Generally, a solar panel comes with a 20-year guarantee and usually it keeps working after that time at least at 80% of the original capacity. Solar panels may need direct as well as indirect maintenance. Direct maintenance is fixing or replacing parts. Indirect maintenance includes ancillary tasks like cleaning surface from dust, weeding and cutting grass.
How would you perform any due maintenance on these types of generation units?
Scheduled maintenance is the most common option. In this case, components are checked periodically according to a predetermined schedule that doesn’t necessarily take into account the actual state of the component, weather conditions or exceptional situations. It’s a good-enough approach with a number of drawbacks.
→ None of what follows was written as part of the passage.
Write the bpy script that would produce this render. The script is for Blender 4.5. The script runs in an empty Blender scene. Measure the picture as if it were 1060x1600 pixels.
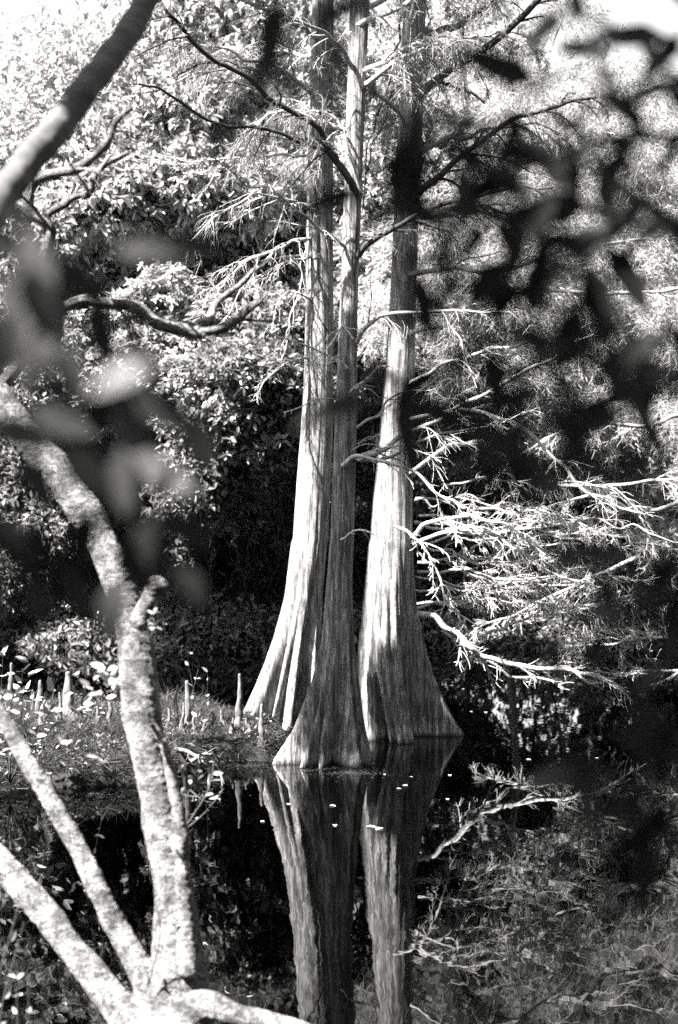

For example, maintenance may be scheduled when it is not necessary given the workload of the component. Imagine a broken turbine that stays out of order for a long period because it is inaccessible due to severe winter conditions. In this case, the consumption of its components may be significantly lower than other turbines in the farm. When scheduled maintenance occurs on that particular turbine it could be a bit ahead of real need. Another drawback of scheduled maintenance is that, well, it may also happen too late when the component is already broken or seriously damaged.
Condition-based maintenance uses fixed rules to calculate the ideal time for maintenance based on the actual wear of components as reported by embedded sensors. Typically, a control room software would allow to trigger alarms based on KPIs calculated out of the raw numbers returned by sensors. The good news is that no unnecessary maintenance is carried out and by fine-tuning alarms one can reserve a margin to postpone or anticipate maintenance according to volatile conditions such as bad or good weather. The weakest point of condition-based maintenance is that alarms parameters must be set by the rule of thumb and are subject to the highly variable human ability to learn from numbers and mistakes.
It seems then that both scheduled and condition-based maintenance may work but none is perfect. The next step is predictive maintenance.
Predictive maintenance aims at hunching what would be a good time to intervene. It requires constant monitoring of the generation units and abundance of data from internal components. This is already the case with most commercial solutions out there that collect raw device data and aggregate into sensible indicators. Numbers alone aren’t sufficient though.
Analytical algorithms are required along with an effective data model that figures out the hidden patterns of when failures on a given type of component is more likely to happen. In addition to sensors that communicate state and performance numbers via industrial protocols such as OPC and its variations additional equipment and logic is needed. For example, sensors to measure noise, heat and humidity, ultrasonic microphones, and cameras. Arranging a data model that result in an alarm in presence of certain measurable conditions is not a trivial task. It requires machine learning techniques and empirical algorithms. It’s a good challenge for data scientists.
Predictive maintenance is not here yet but it is being talked about a lot meaning that it really addresses a core concern for the energy industry. The good part is that predictive maintenance is not sci-fi but it’s getting real and more production-ready every day thanks to the growing availability of cognitive services in most cloud and software platforms.